■ WHAT IS NEEDED ■
Quote the whole listing verbatim.

■ INFORMATION PROVIDED ■
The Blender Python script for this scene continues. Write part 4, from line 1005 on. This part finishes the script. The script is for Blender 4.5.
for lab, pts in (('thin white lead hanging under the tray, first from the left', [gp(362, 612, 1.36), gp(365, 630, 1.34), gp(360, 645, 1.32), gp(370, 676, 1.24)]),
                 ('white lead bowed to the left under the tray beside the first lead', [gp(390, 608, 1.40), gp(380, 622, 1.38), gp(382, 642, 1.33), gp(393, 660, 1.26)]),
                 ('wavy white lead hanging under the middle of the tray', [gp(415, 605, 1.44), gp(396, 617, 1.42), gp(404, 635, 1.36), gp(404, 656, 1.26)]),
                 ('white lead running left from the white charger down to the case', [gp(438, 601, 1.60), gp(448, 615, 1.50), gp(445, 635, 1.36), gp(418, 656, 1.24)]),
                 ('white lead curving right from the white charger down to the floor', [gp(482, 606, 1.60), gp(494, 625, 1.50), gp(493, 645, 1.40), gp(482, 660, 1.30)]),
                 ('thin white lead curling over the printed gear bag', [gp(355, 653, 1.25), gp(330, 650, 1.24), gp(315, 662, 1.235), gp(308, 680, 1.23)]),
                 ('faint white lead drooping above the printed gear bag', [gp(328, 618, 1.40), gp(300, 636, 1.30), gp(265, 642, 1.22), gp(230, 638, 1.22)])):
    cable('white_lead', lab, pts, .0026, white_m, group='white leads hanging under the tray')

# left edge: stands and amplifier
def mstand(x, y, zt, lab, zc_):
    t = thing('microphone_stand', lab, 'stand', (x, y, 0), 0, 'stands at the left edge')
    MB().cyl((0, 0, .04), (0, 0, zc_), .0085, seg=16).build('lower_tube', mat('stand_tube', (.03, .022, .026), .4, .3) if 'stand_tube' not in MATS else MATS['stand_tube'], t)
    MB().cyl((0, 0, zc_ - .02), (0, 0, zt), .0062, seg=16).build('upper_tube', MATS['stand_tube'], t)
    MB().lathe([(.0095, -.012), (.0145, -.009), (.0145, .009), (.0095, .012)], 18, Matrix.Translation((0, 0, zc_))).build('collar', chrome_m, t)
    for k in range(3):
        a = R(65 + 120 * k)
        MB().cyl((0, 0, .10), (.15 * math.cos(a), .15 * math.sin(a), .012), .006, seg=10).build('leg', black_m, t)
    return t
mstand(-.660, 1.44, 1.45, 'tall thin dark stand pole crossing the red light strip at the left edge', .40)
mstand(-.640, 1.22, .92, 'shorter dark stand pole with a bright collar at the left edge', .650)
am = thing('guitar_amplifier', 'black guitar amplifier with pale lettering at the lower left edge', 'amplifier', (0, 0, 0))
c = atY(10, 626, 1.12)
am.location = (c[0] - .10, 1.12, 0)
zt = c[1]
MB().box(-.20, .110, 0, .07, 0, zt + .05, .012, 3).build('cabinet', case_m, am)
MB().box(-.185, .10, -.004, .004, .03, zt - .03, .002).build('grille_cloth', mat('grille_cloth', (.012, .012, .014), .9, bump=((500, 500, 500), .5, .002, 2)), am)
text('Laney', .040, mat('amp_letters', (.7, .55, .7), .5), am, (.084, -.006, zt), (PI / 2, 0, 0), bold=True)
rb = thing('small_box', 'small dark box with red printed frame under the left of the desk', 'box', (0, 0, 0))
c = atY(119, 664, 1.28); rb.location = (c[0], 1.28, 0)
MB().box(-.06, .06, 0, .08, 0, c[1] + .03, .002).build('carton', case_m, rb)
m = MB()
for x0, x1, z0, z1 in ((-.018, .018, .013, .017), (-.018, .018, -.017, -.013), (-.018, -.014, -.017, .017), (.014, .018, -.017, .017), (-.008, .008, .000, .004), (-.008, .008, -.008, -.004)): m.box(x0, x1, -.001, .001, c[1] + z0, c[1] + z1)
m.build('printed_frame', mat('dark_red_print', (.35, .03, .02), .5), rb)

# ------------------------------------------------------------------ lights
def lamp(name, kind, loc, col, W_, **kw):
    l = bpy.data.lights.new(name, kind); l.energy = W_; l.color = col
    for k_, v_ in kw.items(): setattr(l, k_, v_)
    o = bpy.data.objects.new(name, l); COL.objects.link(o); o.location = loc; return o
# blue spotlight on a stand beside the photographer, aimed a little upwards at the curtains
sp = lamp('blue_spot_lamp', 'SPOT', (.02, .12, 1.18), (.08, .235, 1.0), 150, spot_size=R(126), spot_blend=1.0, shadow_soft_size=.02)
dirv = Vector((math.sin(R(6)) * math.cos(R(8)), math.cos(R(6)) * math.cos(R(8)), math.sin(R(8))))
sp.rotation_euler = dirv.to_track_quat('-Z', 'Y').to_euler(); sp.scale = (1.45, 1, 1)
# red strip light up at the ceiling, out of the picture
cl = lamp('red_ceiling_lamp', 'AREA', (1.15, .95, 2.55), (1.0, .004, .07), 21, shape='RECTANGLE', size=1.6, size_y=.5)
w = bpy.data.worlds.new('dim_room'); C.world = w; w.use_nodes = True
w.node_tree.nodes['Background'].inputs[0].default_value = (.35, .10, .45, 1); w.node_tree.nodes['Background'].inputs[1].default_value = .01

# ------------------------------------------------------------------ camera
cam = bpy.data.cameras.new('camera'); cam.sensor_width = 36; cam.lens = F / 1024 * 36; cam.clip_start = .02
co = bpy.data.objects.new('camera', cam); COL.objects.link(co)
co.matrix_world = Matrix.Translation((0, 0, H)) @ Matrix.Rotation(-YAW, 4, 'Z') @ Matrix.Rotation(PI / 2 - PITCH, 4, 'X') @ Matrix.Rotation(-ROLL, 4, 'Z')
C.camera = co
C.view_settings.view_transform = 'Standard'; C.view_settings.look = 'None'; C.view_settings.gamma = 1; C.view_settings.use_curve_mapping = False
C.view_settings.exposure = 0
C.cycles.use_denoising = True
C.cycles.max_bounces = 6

■ ANSWER FOR THIS EXERCISE ■
The Blender Python script for this scene continues. Write part 4, from line 1005 on. This part finishes the script. The script is for Blender 4.5.
for lab, pts in (('thin white lead hanging under the tray, first from the left', [gp(362, 612, 1.36), gp(365, 630, 1.34), gp(360, 645, 1.32), gp(370, 676, 1.24)]),
                 ('white lead bowed to the left under the tray beside the first lead', [gp(390, 608, 1.40), gp(380, 622, 1.38), gp(382, 642, 1.33), gp(393, 660, 1.26)]),
                 ('wavy white lead hanging under the middle of the tray', [gp(415, 605, 1.44), gp(396, 617, 1.42), gp(404, 635, 1.36), gp(404, 656, 1.26)]),
                 ('white lead running left from the white charger down to the case', [gp(438, 601, 1.60), gp(448, 615, 1.50), gp(445, 635, 1.36), gp(418, 656, 1.24)]),
                 ('white lead curving right from the white charger down to the floor', [gp(482, 606, 1.60), gp(494, 625, 1.50), gp(493, 645, 1.40), gp(482, 660, 1.30)]),
                 ('thin white lead curling over the printed gear bag', [gp(355, 653, 1.25), gp(330, 650, 1.24), gp(315, 662, 1.235), gp(308, 680, 1.23)]),
                 ('faint white lead drooping above the printed gear bag', [gp(328, 618, 1.40), gp(300, 636, 1.30), gp(265, 642, 1.22), gp(230, 638, 1.22)])):
    cable('white_lead', lab, pts, .0026, white_m, group='white leads hanging under the tray')

# left edge: stands and amplifier
def mstand(x, y, zt, lab, zc_):
    t = thing('microphone_stand', lab, 'stand', (x, y, 0), 0, 'stands at the left edge')
    MB().cyl((0, 0, .04), (0, 0, zc_), .0085, seg=16).build('lower_tube', mat('stand_tube', (.03, .022, .026), .4, .3) if 'stand_tube' not in MATS else MATS['stand_tube'], t)
    MB().cyl((0, 0, zc_ - .02), (0, 0, zt), .0062, seg=16).build('upper_tube', MATS['stand_tube'], t)
    MB().lathe([(.0095, -.012), (.0145, -.009), (.0145, .009), (.0095, .012)], 18, Matrix.Translation((0, 0, zc_))).build('collar', chrome_m, t)
    for k in range(3):
        a = R(65 + 120 * k)
        MB().cyl((0, 0, .10), (.15 * math.cos(a), .15 * math.sin(a), .012), .006, seg=10).build('leg', black_m, t)
    return t
mstand(-.660, 1.44, 1.45, 'tall thin dark stand pole crossing the red light strip at the left edge', .40)
mstand(-.640, 1.22, .92, 'shorter dark stand pole with a bright collar at the left edge', .650)
am = thing('guitar_amplifier', 'black guitar amplifier with pale lettering at the lower left edge', 'amplifier', (0, 0, 0))
c = atY(10, 626, 1.12)
am.location = (c[0] - .10, 1.12, 0)
zt = c[1]
MB().box(-.20, .110, 0, .07, 0, zt + .05, .012, 3).build('cabinet', case_m, am)
MB().box(-.185, .10, -.004, .004, .03, zt - .03, .002).build('grille_cloth', mat('grille_cloth', (.012, .012, .014), .9, bump=((500, 500, 500), .5, .002, 2)), am)
text('Laney', .040, mat('amp_letters', (.7, .55, .7), .5), am, (.084, -.006, zt), (PI / 2, 0, 0), bold=True)
rb = thing('small_box', 'small dark box with red printed frame under the left of the desk', 'box', (0, 0, 0))
c = atY(119, 664, 1.28); rb.location = (c[0], 1.28, 0)
MB().box(-.06, .06, 0, .08, 0, c[1] + .03, .002).build('carton', case_m, rb)
m = MB()
for x0, x1, z0, z1 in ((-.018, .018, .013, .017), (-.018, .018, -.017, -.013), (-.018, -.014, -.017, .017), (.014, .018, -.017, .017), (-.008, .008, .000, .004), (-.008, .008, -.008, -.004)): m.box(x0, x1, -.001, .001, c[1] + z0, c[1] + z1)
m.build('printed_frame', mat('dark_red_print', (.35, .03, .02), .5), rb)

# ------------------------------------------------------------------ lights
def lamp(name, kind, loc, col, W_, **kw):
    l = bpy.data.lights.new(name, kind); l.energy = W_; l.color = col
    for k_, v_ in kw.items(): setattr(l, k_, v_)
    o = bpy.data.objects.new(name, l); COL.objects.link(o); o.location = loc; return o
# blue spotlight on a stand beside the photographer, aimed a little upwards at the curtains
sp = lamp('blue_spot_lamp', 'SPOT', (.02, .12, 1.18), (.08, .235, 1.0), 150, spot_size=R(126), spot_blend=1.0, shadow_soft_size=.02)
dirv = Vector((math.sin(R(6)) * math.cos(R(8)), math.cos(R(6)) * math.cos(R(8)), math.sin(R(8))))
sp.rotation_euler = dirv.to_track_quat('-Z', 'Y').to_euler(); sp.scale = (1.45, 1, 1)
# red strip light up at the ceiling, out of the picture
cl = lamp('red_ceiling_lamp', 'AREA', (1.15, .95, 2.55), (1.0, .004, .07), 21, shape='RECTANGLE', size=1.6, size_y=.5)
w = bpy.data.worlds.new('dim_room'); C.world = w; w.use_nodes = True
w.node_tree.nodes['Background'].inputs[0].default_value = (.35, .10, .45, 1); w.node_tree.nodes['Background'].inputs[1].default_value = .01

# ------------------------------------------------------------------ camera
cam = bpy.data.cameras.new('camera'); cam.sensor_width = 36; cam.lens = F / 1024 * 36; cam.clip_start = .02
co = bpy.data.objects.new('camera', cam); COL.objects.link(co)
co.matrix_world = Matrix.Translation((0, 0, H)) @ Matrix.Rotation(-YAW, 4, 'Z') @ Matrix.Rotation(PI / 2 - PITCH, 4, 'X') @ Matrix.Rotation(-ROLL, 4, 'Z')
C.camera = co
C.view_settings.view_transform = 'Standard'; C.view_settings.look = 'None'; C.view_settings.gamma = 1; C.view_settings.use_curve_mapping = False
C.view_settings.exposure = 0
C.cycles.use_denoising = True
C.cycles.max_bounces = 6